The name here speaks for itself, essentially. A home owner is allowed to receive money in exchange of some equity. And by that we mean that the home owner borrows money, they don’t just receive it. We will discuss some aspects of this product below in attempt to explain properly what is an equity conversion mortgage.

 

In short, this service is also known as a reverse mortgage. This means that instead of using your home as collateral in order to secure a loan, you simply release some of your equity. With an equity conversion mortgage you do not pay money back each month or even each year. The debt is instead paid back after the property is sold or after the borrower(s) pass away.

 

There are a few more details that need to be clarified when we discuss what is an equity conversion mortgage. It is typical only for citizens beyond the age of 60 to be eligible to apply for one.

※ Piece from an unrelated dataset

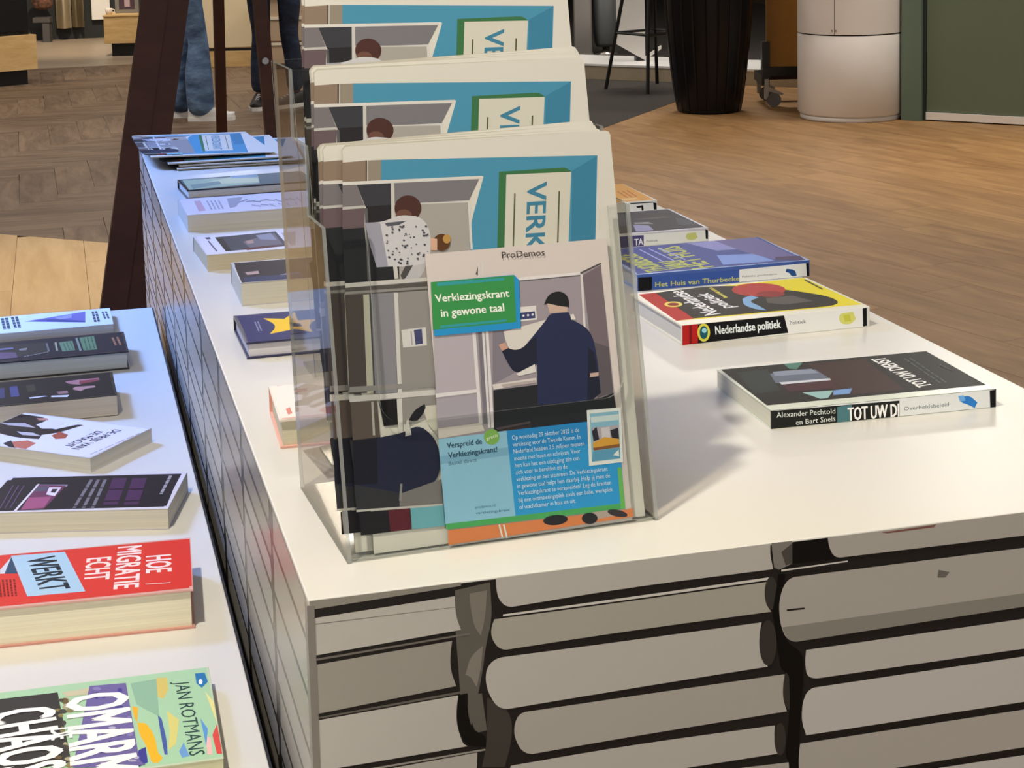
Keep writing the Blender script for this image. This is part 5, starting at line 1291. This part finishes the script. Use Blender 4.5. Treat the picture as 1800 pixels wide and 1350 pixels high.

Such a product can be quite useful to them because senior citizens who own homes but are cash poor can receive a lump sum and address certain needs. They can also opt to get the sum as a steady stream of cash but this is rarely the preference.

 

A big home renovation or a trip to Europe is no longer impossible as you can simply convert your home equity in cash without having to sell your home or mortgage it. One of the rules is that the property in question has to be your principal residence. Additionally, you cannot be delinquent on any government debt.

 

Once the property is sold the loan is paid back from the sale price. Keep in mind that you are likely going to have to return more money than the amount you have borrowed. This is because the interest on the loan is compounding meaning that it adds on over time.

 

It is in ones best interest that their home value raises in time so that they can retain more home equity upon selling. If that doesn’t happen one risks having to pay back a sum representing a large chunk of their home equity. The later a reverse mortgage is repaid, the larger the sum.

 

There is some good news, though. You cannot pay back more money than the worth of your home. The interest will keep growing but if it exceeds the value of the property as it is sold, the loan is capped at the sale price. This is thanks to an Australian government act adopted in 2012 which provides some extra security to senior citizens when it comes to utilizing what is an equity conversion mortgage.

 

It is important not to confuse the equity conversion mortgage with a home equity loan. The latter is a loan in which the borrower again gets a sum but this time they use their home equity as collateral. This means that there are regular monthly payments. This is basically a traditional mortgage.